Tuesday, October 11, 2022

 Robert Bowen submits:


I came across some good news today. The kind of news that makes me think there is some hope for America and its citizens.

“What is this good news?” you might ask.

It’s simple, really: schools are beginning to teach phonics again.

“Is that all?” I can hear you reply. “That’s not such a big deal!”

Au contraire! Teaching phonics is a very big deal, for in teaching phonics, we enable literacy to surge, which makes knowledge soar, which in turn brings common sense and understanding back to the minds of the voting public.

That America has finally realized the importance of phonics is evident in a recent New York Times article by Bella DiMarco, “Sounding Out a Better Way to Teach Reading.” There, DiMarco describes how early grade school students in central Virginia sound out letters without any cues to help them guess. The joy on their faces when the sounds of the letters click into a word gives a good picture of how much of a decoding game reading is. Once you know the key to the code, everything becomes clear.

Teaching students that code is having impressive effects. “After just one year using the new reading strategy,” DiMarco writes, “Richmond Public Schools raised its early literacy scores by seven points, the largest single-year gains the district has seen.” And it’s not only this school that has seen success.
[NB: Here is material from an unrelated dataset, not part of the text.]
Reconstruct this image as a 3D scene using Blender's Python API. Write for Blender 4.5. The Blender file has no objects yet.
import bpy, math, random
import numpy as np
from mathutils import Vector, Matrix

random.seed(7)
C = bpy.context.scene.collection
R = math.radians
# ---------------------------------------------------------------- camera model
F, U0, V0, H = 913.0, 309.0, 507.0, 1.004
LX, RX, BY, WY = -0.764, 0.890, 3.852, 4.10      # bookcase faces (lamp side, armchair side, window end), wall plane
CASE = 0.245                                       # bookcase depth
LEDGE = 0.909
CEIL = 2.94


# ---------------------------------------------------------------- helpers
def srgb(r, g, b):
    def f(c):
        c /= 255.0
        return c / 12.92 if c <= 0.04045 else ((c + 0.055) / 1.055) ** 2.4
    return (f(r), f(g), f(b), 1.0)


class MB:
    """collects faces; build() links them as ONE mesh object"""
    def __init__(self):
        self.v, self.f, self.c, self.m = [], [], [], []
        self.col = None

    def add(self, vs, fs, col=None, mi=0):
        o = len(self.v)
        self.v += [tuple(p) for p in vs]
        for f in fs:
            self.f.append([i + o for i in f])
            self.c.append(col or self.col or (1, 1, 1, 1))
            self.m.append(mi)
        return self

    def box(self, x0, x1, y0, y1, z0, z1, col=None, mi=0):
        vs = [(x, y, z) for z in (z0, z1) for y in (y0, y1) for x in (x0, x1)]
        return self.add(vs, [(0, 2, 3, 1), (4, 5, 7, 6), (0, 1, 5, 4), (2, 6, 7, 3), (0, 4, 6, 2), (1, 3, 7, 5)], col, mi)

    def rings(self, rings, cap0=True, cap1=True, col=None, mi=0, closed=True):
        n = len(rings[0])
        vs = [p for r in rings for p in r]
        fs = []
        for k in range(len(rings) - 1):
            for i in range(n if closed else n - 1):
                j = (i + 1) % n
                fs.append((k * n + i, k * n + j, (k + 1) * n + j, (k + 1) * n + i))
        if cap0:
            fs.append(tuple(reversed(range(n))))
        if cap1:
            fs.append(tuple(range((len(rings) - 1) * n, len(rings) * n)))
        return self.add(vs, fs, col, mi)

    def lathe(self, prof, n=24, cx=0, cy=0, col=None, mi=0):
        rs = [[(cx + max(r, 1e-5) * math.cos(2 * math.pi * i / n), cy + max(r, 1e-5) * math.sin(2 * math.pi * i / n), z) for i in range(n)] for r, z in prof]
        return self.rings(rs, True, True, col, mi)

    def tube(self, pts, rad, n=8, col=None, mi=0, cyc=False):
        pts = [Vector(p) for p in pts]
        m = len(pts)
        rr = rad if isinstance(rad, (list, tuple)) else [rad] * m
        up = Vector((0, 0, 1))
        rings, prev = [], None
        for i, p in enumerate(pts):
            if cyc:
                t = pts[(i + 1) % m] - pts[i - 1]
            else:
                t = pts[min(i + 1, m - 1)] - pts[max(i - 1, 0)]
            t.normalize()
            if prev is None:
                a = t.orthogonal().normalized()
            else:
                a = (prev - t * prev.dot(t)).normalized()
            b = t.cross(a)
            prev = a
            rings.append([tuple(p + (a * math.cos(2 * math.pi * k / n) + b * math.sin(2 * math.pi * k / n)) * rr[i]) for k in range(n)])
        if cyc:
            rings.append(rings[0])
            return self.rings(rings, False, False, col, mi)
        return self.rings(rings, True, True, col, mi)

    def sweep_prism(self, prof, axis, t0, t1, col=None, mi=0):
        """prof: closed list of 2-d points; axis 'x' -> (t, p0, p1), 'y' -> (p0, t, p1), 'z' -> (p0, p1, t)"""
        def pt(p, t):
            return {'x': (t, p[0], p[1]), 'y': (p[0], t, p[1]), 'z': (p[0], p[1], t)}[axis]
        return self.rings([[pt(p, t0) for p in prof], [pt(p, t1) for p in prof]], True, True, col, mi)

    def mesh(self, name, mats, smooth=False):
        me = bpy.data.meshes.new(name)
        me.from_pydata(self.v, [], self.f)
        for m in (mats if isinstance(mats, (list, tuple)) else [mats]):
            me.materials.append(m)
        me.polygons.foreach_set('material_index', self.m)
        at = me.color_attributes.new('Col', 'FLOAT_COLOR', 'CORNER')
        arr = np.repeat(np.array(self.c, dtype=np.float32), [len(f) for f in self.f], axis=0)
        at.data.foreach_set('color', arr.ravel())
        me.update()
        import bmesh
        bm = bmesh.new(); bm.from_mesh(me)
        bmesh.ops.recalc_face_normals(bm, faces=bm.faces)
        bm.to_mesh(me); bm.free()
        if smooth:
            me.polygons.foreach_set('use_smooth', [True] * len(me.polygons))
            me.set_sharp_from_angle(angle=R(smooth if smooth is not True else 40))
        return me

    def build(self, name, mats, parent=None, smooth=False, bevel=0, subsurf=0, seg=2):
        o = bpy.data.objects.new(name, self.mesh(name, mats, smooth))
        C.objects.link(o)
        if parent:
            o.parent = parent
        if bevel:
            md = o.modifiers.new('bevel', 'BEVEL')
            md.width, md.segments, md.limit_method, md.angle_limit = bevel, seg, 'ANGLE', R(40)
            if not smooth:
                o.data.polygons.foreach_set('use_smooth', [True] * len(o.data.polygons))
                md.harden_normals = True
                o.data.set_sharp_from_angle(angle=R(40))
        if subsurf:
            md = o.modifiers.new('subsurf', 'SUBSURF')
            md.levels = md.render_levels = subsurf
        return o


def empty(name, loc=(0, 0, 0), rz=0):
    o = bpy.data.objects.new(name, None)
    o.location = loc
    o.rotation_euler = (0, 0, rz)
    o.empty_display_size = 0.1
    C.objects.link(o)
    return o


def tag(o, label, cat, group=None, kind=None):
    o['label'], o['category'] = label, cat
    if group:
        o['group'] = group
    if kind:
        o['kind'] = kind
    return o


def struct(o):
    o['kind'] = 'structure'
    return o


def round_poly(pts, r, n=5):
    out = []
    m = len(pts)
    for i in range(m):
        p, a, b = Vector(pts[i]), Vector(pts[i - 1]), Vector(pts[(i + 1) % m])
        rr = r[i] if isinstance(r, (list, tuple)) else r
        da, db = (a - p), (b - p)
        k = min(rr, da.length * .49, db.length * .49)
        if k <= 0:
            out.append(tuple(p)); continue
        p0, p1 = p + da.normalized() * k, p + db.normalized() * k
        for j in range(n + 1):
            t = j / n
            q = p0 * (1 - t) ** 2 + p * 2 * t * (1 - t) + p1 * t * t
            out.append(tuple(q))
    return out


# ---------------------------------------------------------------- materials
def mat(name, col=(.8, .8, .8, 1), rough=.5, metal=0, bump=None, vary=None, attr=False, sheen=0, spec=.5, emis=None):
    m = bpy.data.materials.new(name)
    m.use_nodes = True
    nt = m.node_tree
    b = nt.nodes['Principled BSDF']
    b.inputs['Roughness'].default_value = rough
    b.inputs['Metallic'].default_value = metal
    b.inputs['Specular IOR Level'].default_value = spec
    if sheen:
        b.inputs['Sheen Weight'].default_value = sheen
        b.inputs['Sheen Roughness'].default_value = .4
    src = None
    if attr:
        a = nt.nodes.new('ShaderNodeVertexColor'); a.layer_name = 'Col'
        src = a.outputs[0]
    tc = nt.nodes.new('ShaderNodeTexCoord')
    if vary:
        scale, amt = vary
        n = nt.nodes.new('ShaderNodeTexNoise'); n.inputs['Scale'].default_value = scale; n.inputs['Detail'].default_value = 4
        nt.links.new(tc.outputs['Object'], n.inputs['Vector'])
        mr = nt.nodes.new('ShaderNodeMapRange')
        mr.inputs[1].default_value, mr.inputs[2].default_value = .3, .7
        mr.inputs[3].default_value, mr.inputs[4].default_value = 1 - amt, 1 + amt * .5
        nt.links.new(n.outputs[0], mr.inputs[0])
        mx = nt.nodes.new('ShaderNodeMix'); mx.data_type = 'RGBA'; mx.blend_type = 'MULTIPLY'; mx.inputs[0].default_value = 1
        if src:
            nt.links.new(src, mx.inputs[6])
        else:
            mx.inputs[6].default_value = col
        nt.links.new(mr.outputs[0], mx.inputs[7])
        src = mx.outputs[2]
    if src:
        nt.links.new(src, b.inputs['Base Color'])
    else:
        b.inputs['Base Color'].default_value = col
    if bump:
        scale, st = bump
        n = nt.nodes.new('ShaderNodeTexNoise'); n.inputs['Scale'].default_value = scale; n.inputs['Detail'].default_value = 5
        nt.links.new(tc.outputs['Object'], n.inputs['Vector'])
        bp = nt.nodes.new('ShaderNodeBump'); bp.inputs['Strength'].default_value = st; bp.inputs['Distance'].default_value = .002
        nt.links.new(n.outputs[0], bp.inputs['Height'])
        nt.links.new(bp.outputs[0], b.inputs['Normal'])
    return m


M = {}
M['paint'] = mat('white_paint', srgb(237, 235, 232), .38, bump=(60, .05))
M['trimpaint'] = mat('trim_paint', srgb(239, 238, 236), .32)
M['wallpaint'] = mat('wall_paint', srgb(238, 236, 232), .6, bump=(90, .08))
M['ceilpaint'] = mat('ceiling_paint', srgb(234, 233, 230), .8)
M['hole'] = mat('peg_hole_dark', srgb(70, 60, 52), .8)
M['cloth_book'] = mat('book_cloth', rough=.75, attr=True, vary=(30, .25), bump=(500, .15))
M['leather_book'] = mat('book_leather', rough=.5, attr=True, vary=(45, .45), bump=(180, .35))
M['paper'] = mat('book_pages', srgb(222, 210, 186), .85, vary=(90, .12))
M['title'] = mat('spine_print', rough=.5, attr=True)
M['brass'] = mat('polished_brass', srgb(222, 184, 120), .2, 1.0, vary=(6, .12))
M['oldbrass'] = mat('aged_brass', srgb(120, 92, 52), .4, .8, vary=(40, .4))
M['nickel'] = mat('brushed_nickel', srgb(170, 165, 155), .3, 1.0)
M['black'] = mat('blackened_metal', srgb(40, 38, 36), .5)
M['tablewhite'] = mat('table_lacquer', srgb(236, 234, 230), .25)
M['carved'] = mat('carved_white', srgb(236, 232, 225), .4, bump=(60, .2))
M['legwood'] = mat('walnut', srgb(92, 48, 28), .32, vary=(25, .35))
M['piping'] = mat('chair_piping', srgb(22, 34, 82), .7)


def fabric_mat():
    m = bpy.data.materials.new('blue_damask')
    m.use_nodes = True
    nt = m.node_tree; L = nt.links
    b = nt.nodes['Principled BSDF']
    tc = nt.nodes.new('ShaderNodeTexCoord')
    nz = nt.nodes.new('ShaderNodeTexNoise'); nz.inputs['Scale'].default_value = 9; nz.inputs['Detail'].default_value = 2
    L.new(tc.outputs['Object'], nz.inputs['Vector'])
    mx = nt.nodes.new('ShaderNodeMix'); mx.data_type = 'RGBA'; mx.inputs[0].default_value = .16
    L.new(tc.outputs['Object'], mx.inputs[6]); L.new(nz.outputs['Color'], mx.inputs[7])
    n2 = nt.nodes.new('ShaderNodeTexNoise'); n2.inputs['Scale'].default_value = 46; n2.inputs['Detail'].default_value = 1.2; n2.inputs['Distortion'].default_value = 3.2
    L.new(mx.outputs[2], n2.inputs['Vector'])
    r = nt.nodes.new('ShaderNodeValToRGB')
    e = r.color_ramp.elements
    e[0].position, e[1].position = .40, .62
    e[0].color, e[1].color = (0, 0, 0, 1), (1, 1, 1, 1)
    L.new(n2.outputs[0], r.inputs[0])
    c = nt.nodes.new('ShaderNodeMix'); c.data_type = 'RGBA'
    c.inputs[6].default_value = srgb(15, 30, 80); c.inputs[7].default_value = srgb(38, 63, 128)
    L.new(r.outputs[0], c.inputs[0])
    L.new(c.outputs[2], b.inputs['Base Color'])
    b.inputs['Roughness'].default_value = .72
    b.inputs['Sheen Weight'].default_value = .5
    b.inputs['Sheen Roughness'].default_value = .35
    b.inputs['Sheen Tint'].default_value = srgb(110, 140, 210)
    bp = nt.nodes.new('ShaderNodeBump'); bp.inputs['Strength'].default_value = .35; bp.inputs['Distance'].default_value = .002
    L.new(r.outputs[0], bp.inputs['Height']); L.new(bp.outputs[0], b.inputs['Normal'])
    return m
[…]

The entire state of Mississippi first started using a phonics-based approach to reading in 2013, DiMarco tells us. By 2019, its national standing in fourth-grade reading scores went from 49th to 29th. That’s not bad considering Mississippi is the poorest state in the union.

But can teaching phonics have that much positive impact on our nation as a whole? Surely American students have always struggled with reading—isn’t it overly optimistic to say that teaching phonics can help them grow in knowledge and understanding?

To answer those questions, it’s helpful to look at some historical data on literacy rates, data which former teacher of the year John Taylor Gatto laid out in his book, The Underground History of American Education.

According to Gatto, “literacy was universal” in the American colonies. In fact, it seems reading was so easy to teach, that many schools in colonial days didn’t even offer reading instruction “because few schoolmasters were willing to waste time teaching what was so easy to learn.” Apparently, parents—or perhaps dame school teachers—were expected to take care of such a simple task? Perhaps we should consider that an early endorsement for homeschooling…but I digress.

Such high literacy rates were apparently par for the course until World War II, for military tests found a 96 percent literacy rate amongst the millions of men who registered and were either inducted into the military or rejected for various reasons. When the Korean War rolled around a few years later, that literacy rate dropped to 81 percent, Gatto explains, dropping further to 73 percent during recruitment for the Vietnam War.

What happened during these three short decades to cause such a sudden decline in literacy rates? “Well, one change is indisputable, well-documented and easy to track,” Gatto wrote. “During WWII, American public schools massively converted to non-phonetic ways of teaching reading.”

Today only 37 percent of high school seniors can read proficiently. Are the 63 percent who can’t read proficiently illiterate? Some, yes. Others can likely read enough to get by, but such reading is unenjoyable, and when reading is unenjoyable, learning and growth in knowledge is much harder to come by.

Such a lack of knowledge doesn’t do much for students…but it does do a lot for those in power, whether they are close to home in the schools and local communities, or farther away in the halls of Congress or the White House. If students are unable to read well—if at all—then they will be unable to discern important truths and make connections from those truths to accurately judge the character and actions of those in power. And if they can’t accurately judge whether the actions of those in power are right or wrong, then they will tread ever closer to living under tyranny.

John Adams said it best when he wrote:

I must judge for myself. But how can I judge, how can any man judge, unless his mind has been opened and enlarged by reading? A man who can read will find in his Bible, in his common sermon books that common people have by them, and even in the almanac, and the newspapers, rules and observations that will enlarge his range of thought, and enable him the better to judge who has, and who has not that integrity of heart and that compass of knowledge and understanding which forms the statesman.

And that is exactly why the resurgence of phonics is joyous news. Such instruction clearly sets students on a path to being stronger readers, and once they are stronger readers, they will increase in knowledge and become more discerning, shining a light on, and exposing those who would lead blind followers on the path toward tyranny.